Wednesday, March 02, 2005

Ministry of Truth

Amendment I

Congress shall make no law respecting an establishment of religion, or prohibiting the free exercise thereof; or abridging the freedom of speech, or of the press; or the right of the people peaceably to assemble, and to petition the Government for a redress of grievances.

The Founding Fathers felt so strongly that a free and independent press was vital to a functioning democracy, they put it in the very first item of the Bill of Rights. (Ironic that the White House includes the Bill of Rights on their site.)

Contrast the Founding Fathers' vision with that of George W. Bush's. Eric Boehlert writes in Salon this morning about Bush's war on the legitimate media.

For the last four years the persistent story line about the White House's relationship with the press has focused on the administration's discipline, denial of access, and ability to stay on message. The Bush administration, according to this account, is expert at managing information, using secrecy, carrots and sticks, and carefully crafted talking points to control the news.

But in the wake of revelations about the aggressive and unprecedented tactics employed by the White House to manipulate the news, that relatively benign interpretation is being reexamined. Recent headlines about paid-off pundits, video press releases disguised as news telecasts, and the remarkable press access granted to a right-wing pseudo-journalist working under a phony name, have led some to conclude that the White House is not simply aggressively managing the news, but is out to sabotage the press corps from within, to undermine the integrity and reputation of journalism itself.

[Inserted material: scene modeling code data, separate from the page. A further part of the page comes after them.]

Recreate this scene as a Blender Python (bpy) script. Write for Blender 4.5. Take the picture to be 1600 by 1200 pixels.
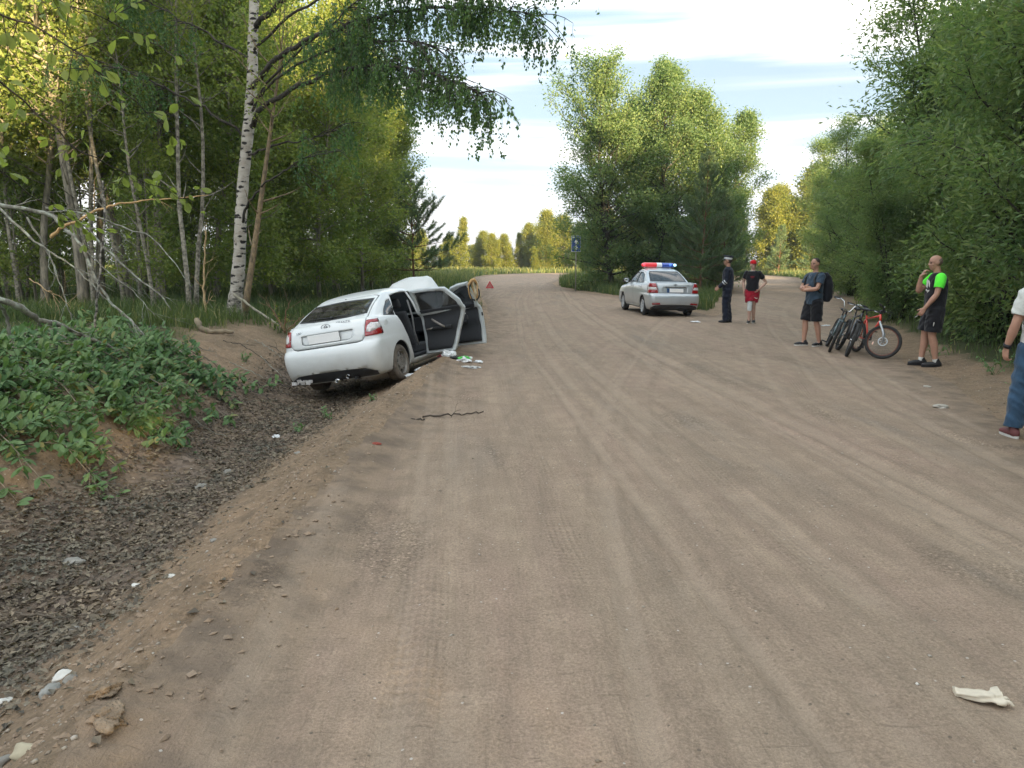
import bpy, bmesh, math, random
import numpy as np
from mathutils import Vector, Matrix, Euler
from mathutils.bvhtree import BVHTree

for o in list(bpy.data.objects):
    bpy.data.objects.remove(o)
SC = bpy.context.scene
COL = SC.collection
R = math.radians

# ------------------------------------------------------------------ camera
cam_data = bpy.data.cameras.new('camera')
cam = bpy.data.objects.new('camera', cam_data)
COL.objects.link(cam)
cam.location = (0, 0, 1.7)
cam.rotation_euler = (R(90 - 9.5), 0, 0)
cam_data.sensor_width = 36
cam_data.lens = 36 * 1164 / 1600
cam_data.clip_start = 0.05
cam_data.clip_end = 3000
SC.camera = cam

# ------------------------------------------------------------------ light
SUN_EL, SUN_AZ = 9.0, 150.0            # degrees; azimuth clockwise from +Y (the view), so behind on the right
SUN_STRENGTH = 5.0
SKY_STRENGTH = 0.10
EXPOSURE = 2.38
SC.view_settings.view_transform = 'Standard'
SC.view_settings.look = 'None'
SC.view_settings.gamma = 1.0
SC.view_settings.exposure = EXPOSURE
SC.view_settings.use_curve_mapping = False

world = bpy.data.worlds.new('World')
SC.world = world
world.use_nodes = True
wn, wl = world.node_tree.nodes, world.node_tree.links
wn.clear()


def make_world():
    out = wn.new('ShaderNodeOutputWorld')
    bg = wn.new('ShaderNodeBackground')
    bg.inputs['Strength'].default_value = SKY_STRENGTH
    sky = wn.new('ShaderNodeTexSky')
    sky.sky_type = 'NISHITA'
    sky.sun_disc = False
    sky.sun_elevation = R(SUN_EL)
    sky.sun_rotation = R(SUN_AZ)
    sky.air_density = 1.0
    sky.dust_density = 0.6
    sky.ozone_density = 1.5
    tc = wn.new('ShaderNodeTexCoord')
    sep = wn.new('ShaderNodeSeparateXYZ')
    wl.new(tc.outputs['Generated'], sep.inputs[0])
    # streaky layered cloud: the noise is stretched sideways, tilted slightly
    mp = wn.new('ShaderNodeMapping')
    mp.inputs['Scale'].default_value = (1.0, 0.7, 15.0)
    mp.inputs['Rotation'].default_value = (0, R(3), 0)
    mp.inputs['Location'].default_value = (3.1, 0.0, 2.6)
    wl.new(tc.outputs['Generated'], mp.inputs['Vector'])
    n1 = wn.new('ShaderNodeTexNoise')
    n1.inputs['Scale'].default_value = 1.25
    n1.inputs['Detail'].default_value = 5
    n1.inputs['Roughness'].default_value = 0.5
    n1.inputs['Distortion'].default_value = 0.35
    wl.new(mp.outputs[0], n1.inputs['Vector'])
    r1 = wn.new('ShaderNodeValToRGB')
    r1.color_ramp.interpolation = 'EASE'
    r1.color_ramp.elements[0].position = 0.43
    r1.color_ramp.elements[1].position = 0.66
    wl.new(n1.outputs['Fac'], r1.inputs['Fac'])
    # base sky: Nishita gently washed by thin high cloud, pale lavender at the horizon
    hz = wn.new('ShaderNodeValToRGB')
    e = hz.color_ramp.elements
    e[0].position = 0.0
    e[0].color = (1.65, 1.68, 2.0, 1)
    e[1].position = 0.5
    e[1].color = (1.15, 1.75, 2.25, 1)
    m = e.new(0.11)
    m.color = (1.35, 1.70, 2.15, 1)
    m = e.new(0.22)
    m.color = (1.22, 1.52, 1.78, 1)
    wl.new(sep.outputs['Z'], hz.inputs['Fac'])
    mx = wn.new('ShaderNodeMixRGB')
    mx.inputs['Fac'].default_value = 0.90
    wl.new(sky.outputs[0], mx.inputs[1])
    wl.new(hz.outputs[0], mx.inputs[2])
    # bright cloud
    cr = wn.new('ShaderNodeValToRGB')
    e = cr.color_ramp.elements
    e[0].position = 0.0
    e[0].color = (2.1, 2.05, 2.2, 1)
    e[1].position = 0.5
    e[1].color = (6.6, 6.4, 6.2, 1)
    m = e.new(0.10)
    m.color = (3.3, 3.2, 3.15, 1)
    m = e.new(0.2)
    m.color = (4.9, 4.7, 4.5, 1)
    wl.new(sep.outputs['Z'], cr.inputs['Fac'])
    mx2 = wn.new('ShaderNodeMixRGB')
    wl.new(r1.outputs['Color'], mx2.inputs['Fac'])
    wl.new(mx.outputs[0], mx2.inputs[1])
    wl.new(cr.outputs[0], mx2.inputs[2])
    wl.new(mx2.outputs[0], bg.inputs['Color'])
    wl.new(bg.outputs[0], out.inputs['Surface'])


make_world()
sd = bpy.data.lights.new('sun', 'SUN')
sd.energy = SUN_STRENGTH
sd.angle = R(0.5)
sd.color = (1.0, 0.76, 0.42)
sun = bpy.data.objects.new('sun', sd)
COL.objects.link(sun)
_az, _el = R(SUN_AZ), R(SUN_EL)
SUNV = Vector((math.sin(_az) * math.cos(_el), math.cos(_az) * math.cos(_el), math.sin(_el)))
sun.rotation_euler = SUNV.to_track_quat('Z', 'Y').to_euler()
sun.location = SUNV * 60

SC.cycles.max_bounces = 6
SC.cycles.diffuse_bounces = 3
SC.cycles.glossy_bounces = 3
SC.cycles.transmission_bounces = 4
SC.cycles.transparent_max_bounces = 8
SC.cycles.use_denoising = True
SC.cycles.sample_clamp_indirect = 6
SC.cycles.blur_glossy = 0.5


# ------------------------------------------------------------------ object helpers
def tag(o, label=None, cat=None, group=None, kind=None):
    if label: o['label'] = label
    if cat: o['category'] = cat
    if group: o['group'] = group
    if kind: o['kind'] = kind
    return o


def empty(name, loc=(0, 0, 0), rot=(0, 0, 0), label=None, cat=None, group=None):
    o = bpy.data.objects.new(name, None)
    o.empty_display_size = 0.1
    COL.objects.link(o)
    o.location = loc
    o.rotation_euler = rot
    return tag(o, label, cat, group)


def link(name, me, mats, parent=None, loc=None, rot=None, smooth=None):
    if mats is not None:
        if not isinstance(mats, (list, tuple)):
            mats = [mats]
        me.materials.clear()
        for m in mats:
            me.materials.append(m)
    o = bpy.data.objects.new(name, me)
    COL.objects.link(o)
    if parent is not None: o.parent = parent
    if loc is not None: o.location = loc
    if rot is not None: o.rotation_euler = rot
    if smooth is not None:
        me.polygons.foreach_set('use_smooth', [smooth] * len(me.polygons))
    return o


def np_mesh(name, verts, faces, smooth=True, matidx=None):
    """verts (n,3); faces (m,k) all of the same size k, or a list of such arrays"""
    me = bpy.data.meshes.new(name)
    verts = np.asarray(verts, dtype=np.float32)
    fl = faces if isinstance(faces, list) else [faces]
    fl = [np.asarray(f, dtype=np.int32) for f in fl if len(f)]
    me.vertices.add(len(verts))
    me.vertices.foreach_set('co', verts.ravel())
    nl = sum(f.size for f in fl)
    npoly = sum(len(f) for f in fl)
    me.loops.add(nl)
    me.loops.foreach_set('vertex_index', np.concatenate([f.ravel() for f in fl]))
    me.polygons.add(npoly)
    sizes = np.concatenate([np.full(len(f), f.shape[1], dtype=np.int32) for f in fl])
    starts = np.concatenate([[0], np.cumsum(sizes)[:-1]]).astype(np.int32)
    me.polygons.foreach_set('loop_start', starts)
    me.polygons.foreach_set('loop_total', sizes)
    if matidx is not None:
        me.polygons.foreach_set('material_index', np.asarray(matidx, dtype=np.int32))
    me.polygons.foreach_set('use_smooth', np.full(npoly, bool(smooth)))
    me.update(calc_edges=True)
    me.validate(verbose=False)
    return me


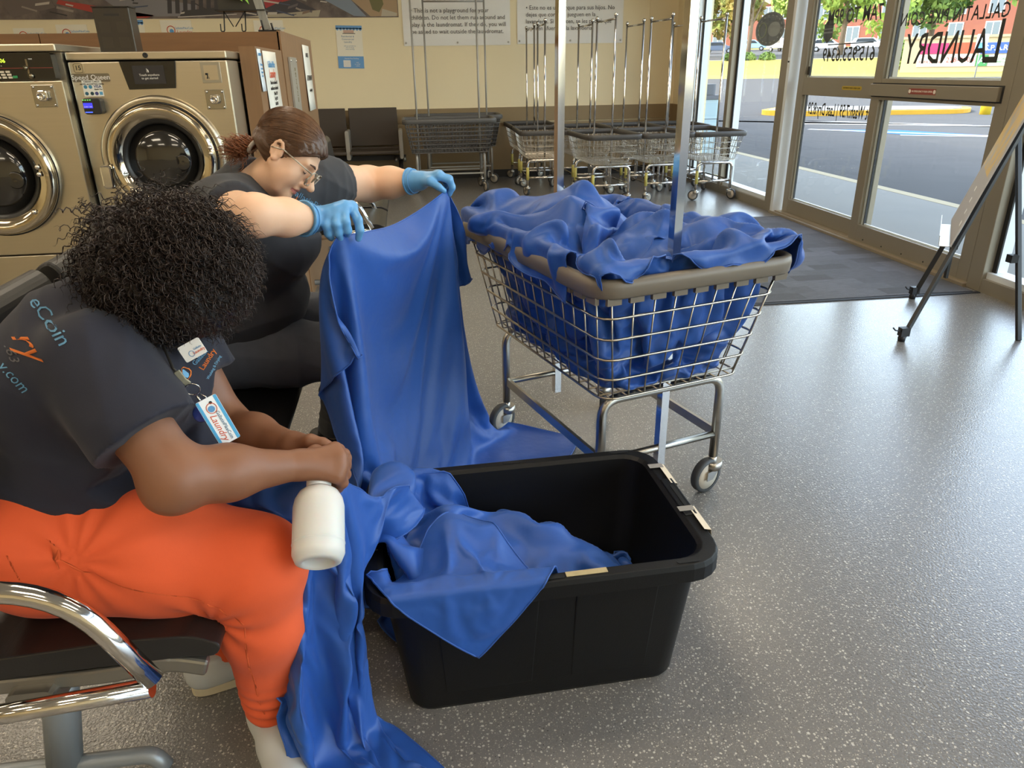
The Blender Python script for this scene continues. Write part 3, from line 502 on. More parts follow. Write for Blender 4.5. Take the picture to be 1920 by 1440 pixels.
# ---------------------------------------------------------------- storage tote
def tote():
    t = thing('storage_tote', 'large black plastic tote holding blue cloth on the floor', 'tote', (.232, 1.487, 0), math.radians(2)); bk = mat('black_tote', (10, 10, 11), .5, spec=.3, var=.1, vscale=12, bump=.12, bscale=300)
    h = .37; lv = [(.625, .40, .0, .05), (.635, .41, .012, .05), (.70, .455, .30, .06), (.71, .465, .362, .06)]
    b = MB(); P = [[V(x, y, z) for x, y in rrect(-l / 2, -w / 2, l / 2, w / 2, r, 5)] for l, w, z, r in lv]
    P += [[V(x, y, h) for x, y in rrect(-.36, -.2375, .36, .2375, .065, 5)], [V(x, y, h) for x, y in rrect(-.388, -.262, .388, .262, .08, 5)], [V(x, y, h - .012) for x, y in rrect(-.392, -.266, .392, .266, .083, 5)], [V(x, y, h - .045) for x, y in rrect(-.392, -.266, .392, .266, .083, 5)], [V(x, y, h - .045) for x, y in rrect(-.385, -.259, .385, .259, .08, 5)], [V(x, y, h - .018) for x, y in rrect(-.38, -.255, .38, .255, .08, 5)]]
    n = len(P[0]); idx = lambda r, i: r * n + i % n
    vs = [p for r in P for p in r]; fs = []
    inner = [[V(p.x * .985, p.y * .98, max(p.z, .006)) for p in P[k]] for k in (0, 1, 2, 3)]
    # outer wall
    b.add([p for r in P[:4] for p in r], [(r * n + i, r * n + (i + 1) % n, (r + 1) * n + (i + 1) % n, (r + 1) * n + i) for r in range(3) for i in range(n)] + [tuple(range(n))[::-1]], 0, True)
    b.add([p for r in inner for p in r], [(r * n + i, (r + 1) * n + i, (r + 1) * n + (i + 1) % n, r * n + (i + 1) % n) for r in range(3) for i in range(n)] + [tuple(range(n))], 0, True)
    b.build('body', bk, t)
    b = MB(); rr = [inner[3]] + P[4:]; b.add([p for r in rr for p in r], [(r * n + i, r * n + (i + 1) % n, (r + 1) * n + (i + 1) % n, (r + 1) * n + i) for r in range(len(rr) - 1) for i in range(n)]); b.build('rim', bk, t, bevel=.002)
    sl = mat('slot_black', (5, 5, 5), .8)
    for x, y, a in ((-.29, -.25, 0), (.0, -.25, 0), (.30, -.25, 0), (-.29, .25, 0), (.0, .25, 0), (.30, .25, 0)):
        MB().prism(rrect(-.026, -.006, .026, .006, .0055, 4), .0012, Tr(x, y, h + .0002)).build('rim_slot', sl, t)
    def side(y0, z0, y1, z1, s, f=1.0):       # raised panel following the sloped long wall
        w = lambda z: s * (.20 + (.2325 - .20) * z / .362 + .004)
        return [V(y0, w(z0), z0), V(y1, w(z0), z0), V(y1 + .012, w(z1), z1), V(y0 - .012 if y0 < 0 else y0 + .004, w(z1), z1)]
    for s in (-1, 1):
        for a, c in ((-.235, -.035), (.055, .235)):
            q = side(a, .05, c, .305, s); b = MB().add(q + [p - V(0, s * .006, 0) for p in q], [(0, 1, 2, 3) if s < 0 else (3, 2, 1, 0), (0, 4, 5, 1), (1, 5, 6, 2), (2, 6, 7, 3), (3, 7, 4, 0)]); b.build('raised_panel', bk, t, bevel=.003)
    for s in (-1, 1):
        MB().box((s * .375 - .016, -.085, h - .002), (s * .375 + .016, .085, h + .004)).build('handle', bk, t, bevel=.003); MB().prism(rrect(-.005, -.05, .005, .05, .004), .001, Tr(s * .377, 0, h + .0042)).build('handle_slot', sl, t)
    pp = mat('paper_label', (214, 200, 178), .7, var=.05); tp = mat('clear_tape', (150, 146, 140), .25)
    for y in (-.10, .11):
        q = [V(.380, y - .05, h + .005), V(.397, y - .05, h + .001), V(.404, y - .05, h - .05), V(.404, y + .05, h - .05), V(.397, y + .05, h + .001), V(.380, y + .05, h + .005)]
        o = MB().add(q, [(0, 1, 4, 5), (1, 2, 3, 4)]).build('paper_label', pp, t); sm = o.modifiers.new('s', 'SOLIDIFY'); sm.thickness = .0006
        MB().box((.352, y + .03, h + .0046), (.39, y + .05, h + .0056)).build('tape', tp, o)
    MB().box((.03, -.254, h + .0002), (.12, -.238, h + .001)).build('worn_label', mat('worn_label', (176, 160, 120), .7, var=.3, vscale=60), t)
    return t
TOTE = tote()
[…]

The White House and its media allies, echoing a deep-rooted conservative antagonism toward the so-called liberal media, say they are simply countering its bias. But critics charge that the White House, along with partners like Fox News and Sinclair Broadcasting, organizations whose allegiance to the Republican Party outweighs their commitment to journalism, is actually trying to permanently weaken the press. Its motivation, they say, is twofold. Weakening the press weakens an institution that's structurally an adversary of the White House. And if the press loses its credibility, that eliminates agreed-upon facts -- the commonly accepted information that is central to public debate.
That's the one that gets me. The utter LACK of agreed-upon facts. There are things out there that are facts, but people in the White House refer to facts thusly:
The most egregious example of this almost metaphysical chutzpah appears in an October 2004 article for the New York Times Magazine, in which Suskind quotes a senior Bush advisor who dismissed reporters for living in the "the reality-based community." The advisor said, "That's not the way the world really works anymore. We're an empire now, and when we act, we create our own reality."
What's not scary about that? This administration has launched a full-on propaganda initiative, the depths of which we have no idea. If it was so easy to find out about Armstrong Willams and Gannon/Guckert, just imagine the creepy shit that's going on that they've covered up with the guile of which we know they are capable. I'm telling you, people, we are marching down a road to totalitarianism. I can't say that enough. The pieces are in place:

  • the press who are either lazy and obsequious, or intentionally producing pro-government/nationalistic propaganda

  • the Patriot Act which allows almost unlimited search and seizure

  • the self-proclaimed "right" of the government to take anyone, citizen or otherwise, and hold them indefinitely without ever seeing a lawyer or a courtroom

  • all three branches of government controlled by one party

  • a militaristic executive branch which starts unprovoked imperial wars based on lies and preys upon peoples fears to drum up support

    I know you abhor Hitler comparisons, but do you really think he had it this easy when he was elected to office? We are not supposed to just trust the president. The constitution was written with specific checks and balances in order to prevent the president from becoming a too-powerful monarch. But Bush has eliminated all those checks and balances; hell, he is on the record as having contempt for those checks and balances (and by association, contempt for the constitution of the United States). His power (and desire for more power) knows no limits. He even fired everyone on his staff who didn't kowtow to his every whim. This is a dangerous man, and a dangerous situation in which we find ourselves. If the press can't stop him, I don't see anything that can. Wake the fuck up, people! It looks like we're on our own here; we have to stop this. But first you have to start caring.